Este post é o encerramento da série que eu intitulei Entre quatro paredes: o oponente como marido. Aqui, tratando de Anna Kariênina, de Liev Tolstói.
"Aleksiei Aleksándrovitch passara toda a sua existência a trabalhar nas esferas da administração pública, onde só lidava com os reflexos da vida. Toda vez que esbarrava com a vida real, ele a rechaçava. Agora experimentava uma sensação semelhante à de alguém que atravessa com tranquilidade uma ponte sobre um precipício e de repente se dá conta de que a ponte foi desmontada e que em seu lugar há uma voragem."
(Anna Kariênina, Liev Tolstói. Ed.Cosacnaify, trad. e apres. Rubens Figueiredo, p.151)

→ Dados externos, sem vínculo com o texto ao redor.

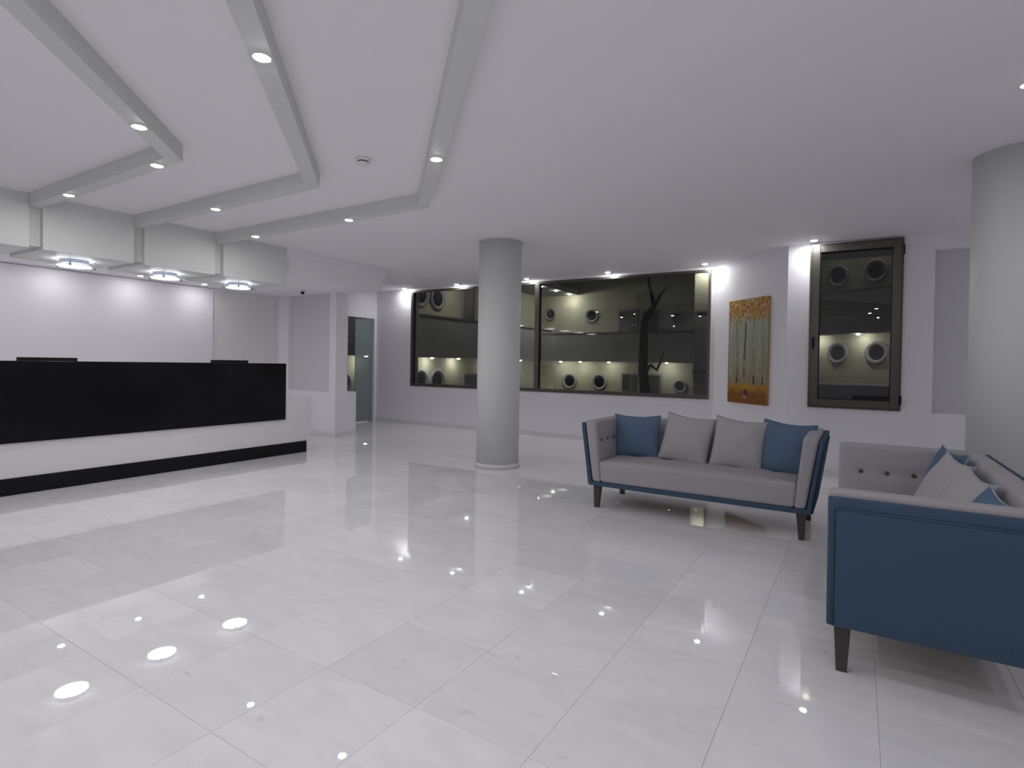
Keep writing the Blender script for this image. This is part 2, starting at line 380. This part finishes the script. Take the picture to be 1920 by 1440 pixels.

Li em diversos textos que Anna Kariênina seria um dos vários exemplos da atestada misogenia de Tolstói, fato que me deixou estupefata. Sim, Anna tem um triste fim (e há outros indícios que Tolstói apresentasse sinais do que hoje é considerado misogenia), mas alguém que tenha lido o romance sem essa idéia fixa na cabeça teria mesmo chegado a essa conclusão? Porque a minha impressão geral é que não há personagem mais sedutor, grandioso e indiscutivelmente vivo do que Anna Kariênina. Tal como Kitty e Vrónski, desde o início do romance, somos completamente absortos pela sua imagem, cada vez que Anna está em cena. A cada gesto, o jeito de andar, as roupas sóbrias, o olhar seguro, as palavras exatas: não há quem não se apaixone por Anna.
Dito isso, não é sem algum grau de simpatia que digo que Aleksiei Aleksándrovitch Karênin é o mais insosso, lamentável e medíocre marido-oponente desta série.
Helen McCrory, como Anna, e Kevin McKidd, como Vrónski, na versão de 2000 de Anna Kariênina para a TV britânica.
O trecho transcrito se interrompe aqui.